Consumers feel more positive with expectations of future improve:
The Conference Board Consumer Confidence Index climbed again in August to 103.3 from an upwardly revised 101.9 in July, as consumers felt slightly more upbeat about the future. The Present Situation Index bounced back from 133.1 in July to 134.4 in August, while the Expectation Index improved from 81.1 in the prior month to 82.5 in the current month. Consumers’ perception of the economy was likely affected by the July jobs report and the stock market’s volatility exhibited in early August, as they were more pessimistic about the labor market outlook and slightly less positive about their future income. Their views about a possible recession, however, remained unchanged and were well below the 2023 peak. Nearly one-third (31.5%) of consumers expected lower rates over the next 12 months, the highest since April 2020. Despite interest rates dropping to the lowest level since May 2023, those who planned to purchase a home fell to a new 12-year low. The share will likely bounce back in coming months, however, if rates continue their downward trend in the next few weeks.
Allstate receives approval to increase homeowner insurance rates by 34%: The California Department of Insurance approved Allstate to raise homeowner insurance rates by an average of 34.1% across the state. The increase is the largest in California for any major insurance company in the past three years. The rate increase will affect more than 350,000 policy holders and Allstate customers will see their premium increase on their bills at their first renewal date on or after November 7th. The rate changes vary between a decrease of as much as 57% to an increase of nearly 650%. Allstate is hardly the only insurer with a major rate hike this year. In March, Liberty Mutual/Safeco was also approved to increase rates by an average of 10.5%, while State Farm got an average increase of 20% that went into effect the same month. State Farm has since requested another 30% rate hike that is pending for approval. With insurance premiums expected to increase sharply this year and possibly next year, housing affordability just got a bit more challenging for homebuyers.
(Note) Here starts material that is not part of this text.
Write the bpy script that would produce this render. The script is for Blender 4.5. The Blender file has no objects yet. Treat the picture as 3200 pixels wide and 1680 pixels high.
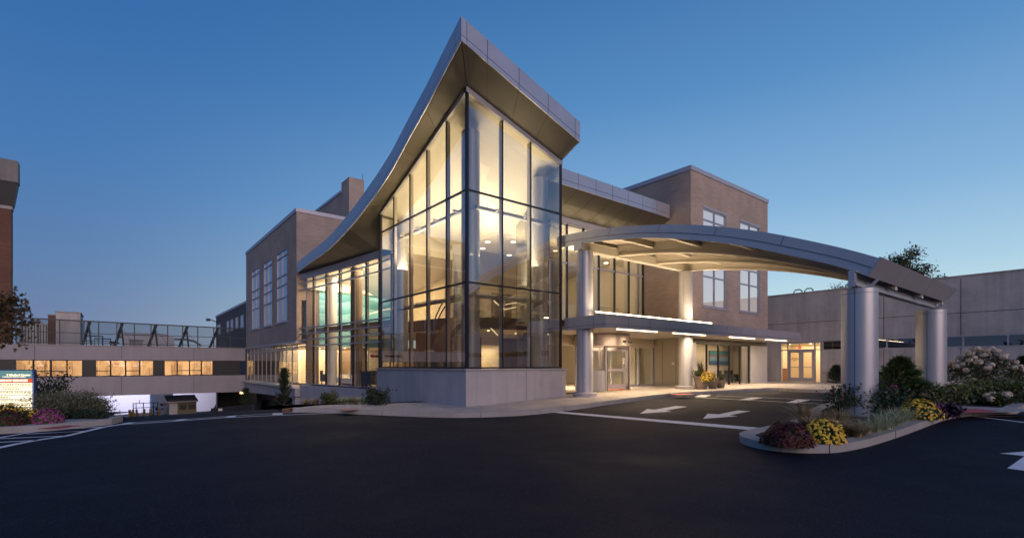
import bpy, bmesh, math, random
from mathutils import Vector, Matrix
random.seed(7)
PI = math.pi
SC = bpy.context.scene
COL = SC.collection

# ------------------------------------------------------------------ camera
# z = 0 is the photographer's eye height, the road lies about 1.5 m below it
cam_d = bpy.data.cameras.new('camera')
cam = bpy.data.objects.new('camera', cam_d)
COL.objects.link(cam)
cam_d.sensor_width = 36
cam_d.lens = 36 * 1552 / 3200
cam_d.shift_y = 301 / 3200
cam_d.clip_start = .1
cam_d.clip_end = 3000
cam.location = (0, 0, 0)
cam.rotation_euler = (math.radians(90), 0, math.radians(-38.51))
SC.camera = cam
SC.view_settings.view_transform = 'Standard'
SC.view_settings.look = 'None'
SC.view_settings.gamma = 1
SC.view_settings.exposure = .22
SC.cycles.max_bounces = 8
SC.cycles.transparent_max_bounces = 24
SC.cycles.glossy_bounces = 4
SC.cycles.diffuse_bounces = 3
SC.cycles.sample_clamp_indirect = 4
SC.cycles.caustics_reflective = False
SC.cycles.caustics_refractive = False


# ------------------------------------------------------------------ dusk sky
def nd(nt, typ, **kw):
    n = nt.nodes.new(typ)
    for k, v in kw.items():
        if k.startswith('i_'):
            n.inputs[k[2:].replace('_', ' ')].default_value = v
        else:
            setattr(n, k, v)
    return n


def ramp(nt, stops, interp='LINEAR'):
    r = nt.nodes.new('ShaderNodeValToRGB')
    r.color_ramp.interpolation = interp
    e = r.color_ramp.elements
    while len(e) > 1:
        e.remove(e[-1])
    e[0].position = stops[0][0]
    e[0].color = tuple(stops[0][1]) + (1,)
    for p, c in stops[1:]:
        k = e.new(p)
        k.color = tuple(c) + (1,)
    return r


def srgb(r, g, b):
    f = lambda c: (c / 255 / 12.92) if c / 255 <= .04045 else ((c / 255 + .055) / 1.055) ** 2.4
    return (f(r), f(g), f(b))


W = bpy.data.worlds.new('World')
SC.world = W
W.use_nodes = True
nt = W.node_tree
nt.nodes.clear()
out = nd(nt, 'ShaderNodeOutputWorld')
bg = nd(nt, 'ShaderNodeBackground')
bg.inputs['Strength'].default_value = 1.0
tc = nd(nt, 'ShaderNodeTexCoord')
nrm = nd(nt, 'ShaderNodeVectorMath', operation='NORMALIZE')
nt.links.new(tc.outputs['Generated'], nrm.inputs[0])
sep = nd(nt, 'ShaderNodeSeparateXYZ')
nt.links.new(nrm.outputs[0], sep.inputs[0])
# the afterglow lies low in the sky, behind the right-hand building
GLOW = (math.sin(math.radians(76)), math.cos(math.radians(76)), 0)
dot = nd(nt, 'ShaderNodeVectorMath', operation='DOT_PRODUCT')
dot.inputs[1].default_value = GLOW
nt.links.new(nrm.outputs[0], dot.inputs[0])
az = nd(nt, 'ShaderNodeMapRange', i_From_Min=0.1, i_From_Max=1.0)
az.interpolation_type = 'SMOOTHSTEP'
nt.links.new(dot.outputs['Value'], az.inputs['Value'])
rl = ramp(nt, [(0, srgb(110, 122, 152)), (.06, srgb(104, 122, 156)), (.16, srgb(88, 120, 162)), (.30, srgb(69, 114, 167)), (.50, srgb(49, 100, 158)), (.75, srgb(33, 81, 140)), (1, srgb(24, 60, 112))])
rr = ramp(nt, [(0, srgb(214, 226, 214)), (.07, srgb(196, 218, 218)), (.16, srgb(160, 194, 214)), (.28, srgb(124, 166, 204)), (.46, srgb(84, 134, 184)), (.75, srgb(38, 88, 146)), (1, srgb(24, 60, 112))])
nt.links.new(sep.outputs['Z'], rl.inputs[0])
nt.links.new(sep.outputs['Z'], rr.inputs[0])
mx = nd(nt, 'ShaderNodeMix', data_type='RGBA')
nt.links.new(az.outputs[0], mx.inputs[0])
nt.links.new(rl.outputs[0], mx.inputs[6])
nt.links.new(rr.outputs[0], mx.inputs[7])
nt.links.new(mx.outputs[2], bg.inputs['Color'])
nt.links.new(bg.outputs[0], out.inputs[0])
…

Insurance crisis creates challenges for homebuyers: Survey results from C.A.R.’s 2024 Housing Market Survey, indeed, confirm that the current insurance situation in California is making it more challenging for homebuyers. Data collected in early August suggests that 31% of the buyers in the state had difficulties obtaining homeowners insurance when purchasing their house, a jump from 17% recorded in 2023. Of those who encountered difficulties obtaining insurance, 45% of them had issues with premiums being too expensive, while 30% of them were simply denied by their insurers. As a result, over two out of ten buyers ended up getting insurance coverage from the California FAIR Plan, the state-created but privately run insurer that is meant to be the “insurer of last resort.” Their plan, however, could see a ‘substantial’ rate hike as well in the near future.